> [WHAT TO DO]
Quote only the span from the first line of the entries to the line containing "COL = S.collection", both ends kept. Leave every picture out.
━━━━━━━━━━
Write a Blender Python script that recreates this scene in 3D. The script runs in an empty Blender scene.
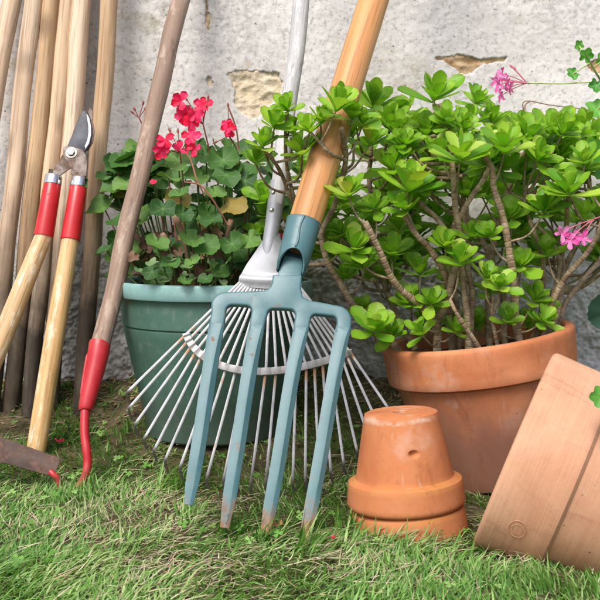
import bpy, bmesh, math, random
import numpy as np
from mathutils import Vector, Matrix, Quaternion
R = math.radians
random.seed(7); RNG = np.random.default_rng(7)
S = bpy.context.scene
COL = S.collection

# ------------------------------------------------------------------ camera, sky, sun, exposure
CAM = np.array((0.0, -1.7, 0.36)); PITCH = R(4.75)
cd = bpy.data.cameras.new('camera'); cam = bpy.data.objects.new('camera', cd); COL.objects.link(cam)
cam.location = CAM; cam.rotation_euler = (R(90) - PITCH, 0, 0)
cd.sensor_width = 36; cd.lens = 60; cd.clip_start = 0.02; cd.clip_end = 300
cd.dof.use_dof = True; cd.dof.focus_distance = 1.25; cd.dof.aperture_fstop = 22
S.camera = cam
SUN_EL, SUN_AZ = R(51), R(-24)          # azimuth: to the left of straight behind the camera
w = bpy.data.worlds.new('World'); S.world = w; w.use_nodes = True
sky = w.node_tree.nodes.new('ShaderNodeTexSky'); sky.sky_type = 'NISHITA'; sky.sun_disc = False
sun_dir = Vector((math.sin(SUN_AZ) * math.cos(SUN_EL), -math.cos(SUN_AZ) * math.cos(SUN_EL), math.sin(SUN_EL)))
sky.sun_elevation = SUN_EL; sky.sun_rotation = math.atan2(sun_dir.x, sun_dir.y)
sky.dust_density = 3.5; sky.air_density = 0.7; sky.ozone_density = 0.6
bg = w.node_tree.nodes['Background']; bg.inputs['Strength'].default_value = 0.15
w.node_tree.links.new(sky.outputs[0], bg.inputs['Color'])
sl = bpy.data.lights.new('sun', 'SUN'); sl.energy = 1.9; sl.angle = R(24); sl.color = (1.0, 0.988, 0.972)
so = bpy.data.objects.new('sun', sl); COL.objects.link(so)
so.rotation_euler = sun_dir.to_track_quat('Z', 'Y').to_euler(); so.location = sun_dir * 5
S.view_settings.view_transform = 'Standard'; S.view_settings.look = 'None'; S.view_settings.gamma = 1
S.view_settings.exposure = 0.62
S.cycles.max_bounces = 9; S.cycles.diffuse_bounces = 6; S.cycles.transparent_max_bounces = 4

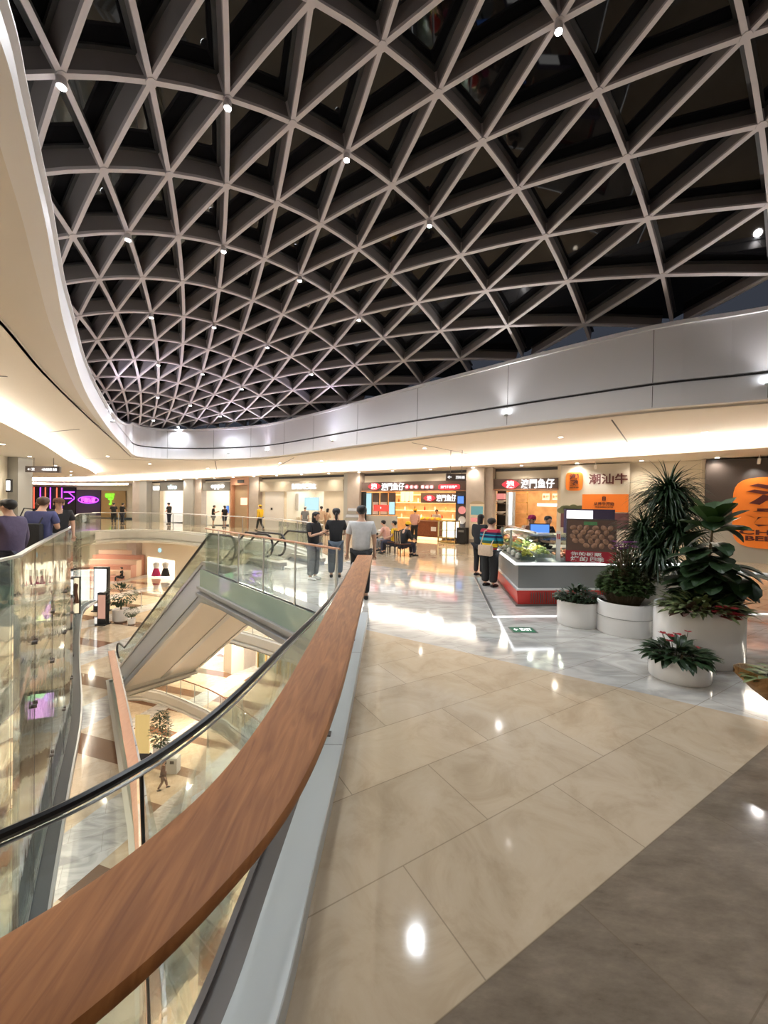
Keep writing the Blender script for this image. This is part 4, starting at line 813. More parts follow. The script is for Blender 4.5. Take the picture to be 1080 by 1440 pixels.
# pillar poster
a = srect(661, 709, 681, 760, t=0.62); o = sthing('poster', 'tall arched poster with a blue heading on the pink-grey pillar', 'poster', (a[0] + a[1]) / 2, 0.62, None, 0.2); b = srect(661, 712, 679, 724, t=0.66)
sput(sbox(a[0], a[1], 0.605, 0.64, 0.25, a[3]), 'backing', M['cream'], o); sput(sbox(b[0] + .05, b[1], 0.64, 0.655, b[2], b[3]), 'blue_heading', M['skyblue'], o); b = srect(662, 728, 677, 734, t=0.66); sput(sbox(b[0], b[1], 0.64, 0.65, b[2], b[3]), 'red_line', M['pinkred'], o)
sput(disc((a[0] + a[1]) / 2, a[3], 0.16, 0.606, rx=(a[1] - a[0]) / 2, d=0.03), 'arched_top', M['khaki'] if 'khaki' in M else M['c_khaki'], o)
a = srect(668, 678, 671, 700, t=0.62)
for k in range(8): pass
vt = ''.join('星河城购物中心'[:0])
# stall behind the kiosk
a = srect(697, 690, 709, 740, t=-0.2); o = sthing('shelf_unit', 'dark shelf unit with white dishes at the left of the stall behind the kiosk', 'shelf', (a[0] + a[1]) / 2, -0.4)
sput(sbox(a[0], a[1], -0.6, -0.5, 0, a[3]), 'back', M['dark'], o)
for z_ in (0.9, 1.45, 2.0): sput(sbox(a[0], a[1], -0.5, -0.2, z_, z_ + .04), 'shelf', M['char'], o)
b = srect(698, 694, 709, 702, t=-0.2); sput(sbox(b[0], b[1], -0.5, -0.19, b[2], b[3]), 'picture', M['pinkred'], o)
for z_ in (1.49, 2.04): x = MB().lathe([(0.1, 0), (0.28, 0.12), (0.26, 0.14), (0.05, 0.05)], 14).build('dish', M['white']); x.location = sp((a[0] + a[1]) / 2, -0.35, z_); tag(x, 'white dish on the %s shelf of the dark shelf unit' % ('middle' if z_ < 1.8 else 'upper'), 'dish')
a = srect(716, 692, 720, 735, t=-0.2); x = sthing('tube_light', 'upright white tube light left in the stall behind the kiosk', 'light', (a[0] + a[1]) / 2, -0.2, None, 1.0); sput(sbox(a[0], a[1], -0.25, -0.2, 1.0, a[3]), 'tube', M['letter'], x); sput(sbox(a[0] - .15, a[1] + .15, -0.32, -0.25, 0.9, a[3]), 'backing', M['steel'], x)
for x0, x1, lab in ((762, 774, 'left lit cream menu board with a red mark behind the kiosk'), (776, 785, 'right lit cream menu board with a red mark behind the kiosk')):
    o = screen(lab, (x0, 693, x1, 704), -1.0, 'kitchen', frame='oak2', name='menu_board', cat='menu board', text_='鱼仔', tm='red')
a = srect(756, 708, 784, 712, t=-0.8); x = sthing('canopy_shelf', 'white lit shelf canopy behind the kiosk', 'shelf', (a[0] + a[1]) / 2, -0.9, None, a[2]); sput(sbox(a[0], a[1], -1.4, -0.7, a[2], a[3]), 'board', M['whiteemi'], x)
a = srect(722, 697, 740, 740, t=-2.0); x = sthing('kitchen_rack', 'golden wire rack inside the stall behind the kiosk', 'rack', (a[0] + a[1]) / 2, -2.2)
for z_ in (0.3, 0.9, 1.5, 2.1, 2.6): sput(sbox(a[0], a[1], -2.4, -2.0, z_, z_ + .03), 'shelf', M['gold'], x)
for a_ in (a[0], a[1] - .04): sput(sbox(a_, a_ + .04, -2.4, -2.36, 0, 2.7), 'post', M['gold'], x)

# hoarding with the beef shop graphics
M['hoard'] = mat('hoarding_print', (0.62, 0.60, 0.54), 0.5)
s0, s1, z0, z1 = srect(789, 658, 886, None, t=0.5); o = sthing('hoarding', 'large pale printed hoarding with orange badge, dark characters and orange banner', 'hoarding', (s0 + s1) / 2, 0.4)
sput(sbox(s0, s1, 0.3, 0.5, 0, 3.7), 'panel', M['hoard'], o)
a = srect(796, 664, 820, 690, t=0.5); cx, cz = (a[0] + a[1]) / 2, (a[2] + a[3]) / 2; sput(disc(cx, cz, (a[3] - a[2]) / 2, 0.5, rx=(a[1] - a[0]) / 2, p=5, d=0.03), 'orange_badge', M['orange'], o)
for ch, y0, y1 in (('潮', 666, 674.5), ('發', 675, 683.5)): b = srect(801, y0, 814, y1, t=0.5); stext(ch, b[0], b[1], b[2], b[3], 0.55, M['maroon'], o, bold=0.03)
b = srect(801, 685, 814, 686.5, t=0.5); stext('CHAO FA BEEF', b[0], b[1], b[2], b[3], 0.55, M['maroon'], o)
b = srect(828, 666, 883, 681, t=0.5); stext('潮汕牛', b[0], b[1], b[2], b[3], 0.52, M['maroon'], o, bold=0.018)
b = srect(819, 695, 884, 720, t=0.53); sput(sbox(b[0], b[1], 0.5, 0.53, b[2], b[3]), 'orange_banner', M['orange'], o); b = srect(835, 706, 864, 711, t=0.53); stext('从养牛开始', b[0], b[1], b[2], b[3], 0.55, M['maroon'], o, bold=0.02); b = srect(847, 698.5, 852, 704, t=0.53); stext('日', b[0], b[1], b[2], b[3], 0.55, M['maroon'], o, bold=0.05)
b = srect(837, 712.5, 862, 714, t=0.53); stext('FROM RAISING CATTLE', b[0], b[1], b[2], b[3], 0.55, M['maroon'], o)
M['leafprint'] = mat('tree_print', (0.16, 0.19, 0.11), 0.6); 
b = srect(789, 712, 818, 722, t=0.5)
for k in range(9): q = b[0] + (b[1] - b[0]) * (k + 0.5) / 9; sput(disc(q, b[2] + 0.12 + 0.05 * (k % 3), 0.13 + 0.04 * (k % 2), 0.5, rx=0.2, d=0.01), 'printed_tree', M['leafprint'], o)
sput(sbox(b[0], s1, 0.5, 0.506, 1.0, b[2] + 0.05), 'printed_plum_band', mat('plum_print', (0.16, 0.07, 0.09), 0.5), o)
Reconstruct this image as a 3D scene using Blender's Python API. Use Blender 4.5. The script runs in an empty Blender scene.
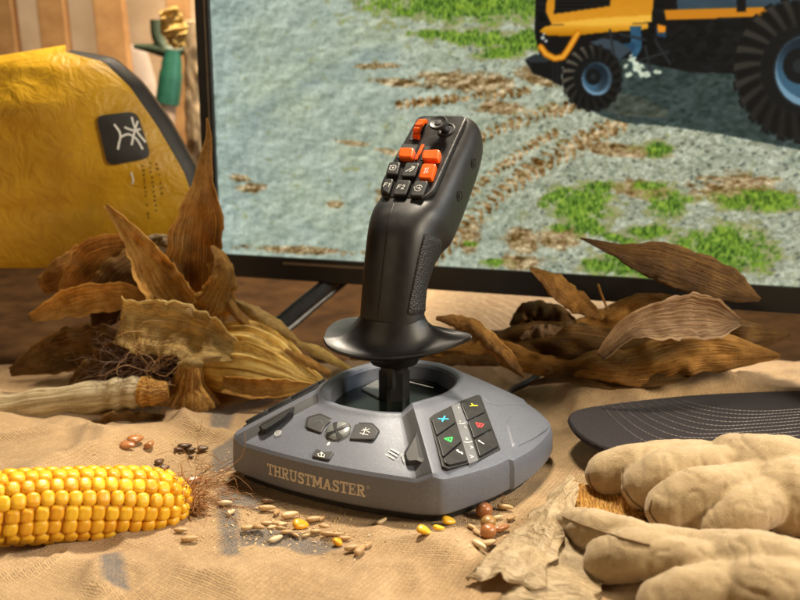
━━━━━━━━━━
> [REPLY]
Write a Blender Python script that recreates this scene in 3D. The script runs in an empty Blender scene.
import bpy, bmesh, math, random
import numpy as np
from mathutils import Vector, Matrix, Quaternion
R = math.radians
random.seed(7); RNG = np.random.default_rng(7)
S = bpy.context.scene
COL = S.collection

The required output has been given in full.